The good people at Merriam-Webster define “consume” in this way:
transitive verb 1: to do away with completely : DESTROY
2 a: to spend wastefully : SQUANDER or USE UP
3: to eat or drink especially in great quantity or to enjoy avidly : DEVOUR
4: to engage fully : ENGROSS
5 to utilize as a customer: consume goods and services
1 to waste or burn away : PERISH
2 to utilize economic goods (https://www.merriam-webster.com/dictionary/consume)
You and I are often defined as “consumers,” as those who consume. And, according to most measures both economic and otherwise, we’re darn good at it. We devour and use up and utilize and yes, we even squander, destroy and waste things and food and news and people.
For starters let’s remember that 71% of the world lives on $10 or less per day. We Americans live on an average of $101 a day. We spend money and consume odd things according to Mental Floss: like over $80 billion on lottery tickets. Or nearly $5 billion on Doritos, Funyuns and Cheetos. Or $1.8 billion for the mouthwash we need after eating said Doritos. Studies report that more than 2/3 of American adults are overweight— I suspect the Doritos aren’t helping there either. The average American adult spends 24 hours each week online. And, according to Nielson, “American adults spend over 11 hours per day listening to, watching, reading or generally interacting with media.” We consume a lot.
And today, on Ash Wednesday, this first day of Lent, we’ll mention these things to the Lord. We’ll pray: “We confess to you, Lord, … Our self-indulgent appetites and ways” “Our intemperate love of worldly goods and comforts.” But we’re not just mentioning these and other failings in a passing way, as a sort of drive-by confession in order to get on with our lives. Rather, we’re taking time today and kneeling before God in order to reflect on the ways in which we’ve taken in too much to our own detriment. We will confess before God that we’ve done this in the past, and that now we want to begin again, to move in a direction closer to God over the next 40 days.

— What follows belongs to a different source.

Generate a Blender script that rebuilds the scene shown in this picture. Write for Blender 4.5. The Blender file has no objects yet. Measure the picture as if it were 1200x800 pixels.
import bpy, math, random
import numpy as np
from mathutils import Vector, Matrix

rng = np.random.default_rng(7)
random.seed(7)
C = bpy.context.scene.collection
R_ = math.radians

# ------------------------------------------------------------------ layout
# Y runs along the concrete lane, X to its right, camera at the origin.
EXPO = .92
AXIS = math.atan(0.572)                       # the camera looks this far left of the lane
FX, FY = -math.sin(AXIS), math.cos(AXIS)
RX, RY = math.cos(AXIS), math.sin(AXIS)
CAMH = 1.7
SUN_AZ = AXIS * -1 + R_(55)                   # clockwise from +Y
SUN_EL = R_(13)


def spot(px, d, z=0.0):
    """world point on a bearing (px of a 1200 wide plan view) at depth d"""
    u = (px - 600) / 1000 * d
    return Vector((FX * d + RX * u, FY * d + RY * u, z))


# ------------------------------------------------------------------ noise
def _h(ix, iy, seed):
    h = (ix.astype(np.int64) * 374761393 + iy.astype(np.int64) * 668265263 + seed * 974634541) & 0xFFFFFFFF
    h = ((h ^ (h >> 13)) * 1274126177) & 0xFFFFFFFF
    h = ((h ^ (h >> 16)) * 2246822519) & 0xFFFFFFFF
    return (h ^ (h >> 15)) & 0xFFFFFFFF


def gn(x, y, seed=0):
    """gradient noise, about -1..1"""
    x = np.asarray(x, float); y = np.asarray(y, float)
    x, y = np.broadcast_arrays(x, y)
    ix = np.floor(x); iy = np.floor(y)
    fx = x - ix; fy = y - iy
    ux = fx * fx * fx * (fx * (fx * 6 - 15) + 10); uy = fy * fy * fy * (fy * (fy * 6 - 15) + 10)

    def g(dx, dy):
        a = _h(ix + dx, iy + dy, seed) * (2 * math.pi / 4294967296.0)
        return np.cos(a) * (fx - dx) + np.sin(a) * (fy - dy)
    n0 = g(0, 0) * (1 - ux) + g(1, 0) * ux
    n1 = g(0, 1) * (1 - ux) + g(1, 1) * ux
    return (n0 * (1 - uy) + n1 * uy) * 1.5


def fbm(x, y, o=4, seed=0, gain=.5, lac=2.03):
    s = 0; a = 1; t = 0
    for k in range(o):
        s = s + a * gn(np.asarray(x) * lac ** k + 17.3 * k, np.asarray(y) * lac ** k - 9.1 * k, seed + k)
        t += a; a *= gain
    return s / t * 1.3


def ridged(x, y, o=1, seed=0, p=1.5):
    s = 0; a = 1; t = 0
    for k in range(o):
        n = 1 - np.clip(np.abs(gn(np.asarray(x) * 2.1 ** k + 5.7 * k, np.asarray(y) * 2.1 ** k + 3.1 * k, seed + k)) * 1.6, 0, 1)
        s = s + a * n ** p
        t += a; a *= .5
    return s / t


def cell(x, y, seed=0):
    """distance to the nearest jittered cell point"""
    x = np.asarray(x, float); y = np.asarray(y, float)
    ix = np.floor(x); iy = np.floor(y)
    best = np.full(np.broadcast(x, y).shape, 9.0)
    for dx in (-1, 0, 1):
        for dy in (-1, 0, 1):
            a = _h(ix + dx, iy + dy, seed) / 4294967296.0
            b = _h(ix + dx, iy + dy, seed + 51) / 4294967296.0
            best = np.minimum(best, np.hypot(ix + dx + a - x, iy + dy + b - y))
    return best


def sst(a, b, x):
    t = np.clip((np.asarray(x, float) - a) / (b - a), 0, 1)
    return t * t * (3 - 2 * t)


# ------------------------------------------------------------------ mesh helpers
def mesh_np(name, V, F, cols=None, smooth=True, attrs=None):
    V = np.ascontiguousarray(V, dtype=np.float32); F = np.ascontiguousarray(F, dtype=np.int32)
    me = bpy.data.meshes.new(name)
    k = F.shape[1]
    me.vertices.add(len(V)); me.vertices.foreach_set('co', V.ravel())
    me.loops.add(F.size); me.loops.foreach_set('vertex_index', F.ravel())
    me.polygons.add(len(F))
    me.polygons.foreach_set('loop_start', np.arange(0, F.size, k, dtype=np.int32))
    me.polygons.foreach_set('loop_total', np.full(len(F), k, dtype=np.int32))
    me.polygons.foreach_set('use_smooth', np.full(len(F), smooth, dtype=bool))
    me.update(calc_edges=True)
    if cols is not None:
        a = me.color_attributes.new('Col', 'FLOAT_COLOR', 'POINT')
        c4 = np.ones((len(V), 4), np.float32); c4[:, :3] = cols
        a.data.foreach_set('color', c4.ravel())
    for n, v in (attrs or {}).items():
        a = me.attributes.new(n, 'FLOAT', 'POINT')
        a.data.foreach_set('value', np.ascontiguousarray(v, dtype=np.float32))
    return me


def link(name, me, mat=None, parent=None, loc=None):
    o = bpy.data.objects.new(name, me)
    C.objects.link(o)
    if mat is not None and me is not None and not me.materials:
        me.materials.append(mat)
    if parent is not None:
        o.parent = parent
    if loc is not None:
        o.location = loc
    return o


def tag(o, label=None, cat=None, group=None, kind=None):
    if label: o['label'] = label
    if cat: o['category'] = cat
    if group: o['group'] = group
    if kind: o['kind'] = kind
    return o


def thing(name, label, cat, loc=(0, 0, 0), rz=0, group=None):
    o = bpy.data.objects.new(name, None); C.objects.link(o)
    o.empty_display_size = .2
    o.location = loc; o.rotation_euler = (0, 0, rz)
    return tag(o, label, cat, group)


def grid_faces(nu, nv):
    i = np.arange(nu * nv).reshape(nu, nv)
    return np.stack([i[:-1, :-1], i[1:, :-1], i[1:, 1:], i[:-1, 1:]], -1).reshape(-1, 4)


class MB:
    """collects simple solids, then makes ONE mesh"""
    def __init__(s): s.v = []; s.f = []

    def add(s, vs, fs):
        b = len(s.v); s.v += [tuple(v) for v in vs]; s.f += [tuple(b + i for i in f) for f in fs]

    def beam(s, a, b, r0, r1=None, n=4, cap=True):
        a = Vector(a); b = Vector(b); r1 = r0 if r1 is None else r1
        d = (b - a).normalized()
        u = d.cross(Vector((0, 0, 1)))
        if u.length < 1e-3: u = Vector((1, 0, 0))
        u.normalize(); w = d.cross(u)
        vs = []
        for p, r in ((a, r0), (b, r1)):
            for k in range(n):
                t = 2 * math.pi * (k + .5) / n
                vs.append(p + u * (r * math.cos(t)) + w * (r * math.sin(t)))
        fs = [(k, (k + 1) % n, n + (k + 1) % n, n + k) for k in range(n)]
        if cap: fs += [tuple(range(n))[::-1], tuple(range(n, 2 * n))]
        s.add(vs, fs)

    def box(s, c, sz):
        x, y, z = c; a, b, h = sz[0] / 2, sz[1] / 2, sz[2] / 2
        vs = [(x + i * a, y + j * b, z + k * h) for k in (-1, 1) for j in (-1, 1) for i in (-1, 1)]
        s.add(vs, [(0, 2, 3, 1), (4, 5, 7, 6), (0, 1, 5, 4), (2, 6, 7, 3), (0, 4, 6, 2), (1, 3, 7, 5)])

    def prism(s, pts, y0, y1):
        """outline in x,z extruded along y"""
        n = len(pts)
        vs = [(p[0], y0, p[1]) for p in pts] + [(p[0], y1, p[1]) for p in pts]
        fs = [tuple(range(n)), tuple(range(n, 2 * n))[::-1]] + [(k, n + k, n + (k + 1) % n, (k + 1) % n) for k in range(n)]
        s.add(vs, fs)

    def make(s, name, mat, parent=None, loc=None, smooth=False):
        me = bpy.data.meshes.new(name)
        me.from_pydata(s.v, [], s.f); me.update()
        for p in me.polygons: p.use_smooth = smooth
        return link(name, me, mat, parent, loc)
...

So we blow the metaphorical trumpet on this day. We hear the prophet Joel proclaim these words that the Day of the Lord is near—a day of judgment is coming. And then he writes, “Yet even now, says the LORD, return to me with all your heart, with fasting, with weeping, and with mourning; rend your hearts and not your clothing. Return to the LORD, your God, for he is gracious and merciful, slow to anger, and abounding in steadfast love, and relents from punishing.”
Today is not a day for becoming paralyzed in shame and guilt. Rather it is a day for honesty and taking stock of our lives. It’s a time to reflect with a recognition that we’ve likely lost our way on the path to God. That we’ve made it about us and the things we enjoy and consume to excess, rather than about what God might have us focus on. It’s a time to fast from those things we’ve enjoyed too much.
And that’s not because God is some cosmic-killjoy wanting to stick it to us. It’s because God has deep compassion for all of God’s creatures, for all those who live on this earth. God cares for the ones we tend to forget or don’t even notice because of our own comfort level or desire for more. It’s far easier for me to eat a bag of Doritos while watching a TV program I want to see, than to pay attention to news stories that are happening on the other side of the globe.
Recently the Christian Science Monitor did a cover story about young people returning home after being abducted by Boko Haram, that terrorist organization in northern Africa. The focus was on a young woman named Fatima and her son born while she was in captivity. Largely she has been shunned by her home community, and aid workers seek to help people like her become a part of society again after that long capitivity.
At the front of the issue, the Editor, Mark Sappenfield, wrote a piece titled “Why this week’s cover story is about you.” He writes, Fatima’s story is “about the women and children abducted by Boko Haram…. It is about the loneliness and despair many such abductees feel when they return home and are branded as traitors and conspirators, even after they have lost their childhood and been … abused. And it is about the impulse to bind those broken hearts.” He explains how stories like this don’t garner much attention because it’s all about revenue and the eyeballs on stories. News organizations know all too well that it’s the political updates and intrigue that gets attention these days.
Sappenfield asks, “Is this story truly that different from the stories at women’s shelters in any town?” He answers by writing, “It is a trap to think that any place or person is too distant from our own lives…. What drives news is not an event in some remote location, but the universal yearning to belong, to be free, to be content. That plays out in countless ways and in all places. In important respects, Fatima’s story is everyone’s story, [it is] our story.”
So this Lent, this period of 40 days, allows us to fast from those things we’ve consumed too much off — be it food, or gossip, or partisan news, or something else. It’s a chance to see that those things consume us as much as we consume them. It’s a time to step back and remember once again our utter dependence on God, that we are just dust and one day we will return to the earth. And if we do, we’ll see the very heart of God, of God’s steadfast love for us all. When we consume less, we can take part in sharing God’s love with those like Fatima who so desperately need it with our time, our resources, and our compassion. May we we do just that this Lent, and may we draw closer to God. Amen.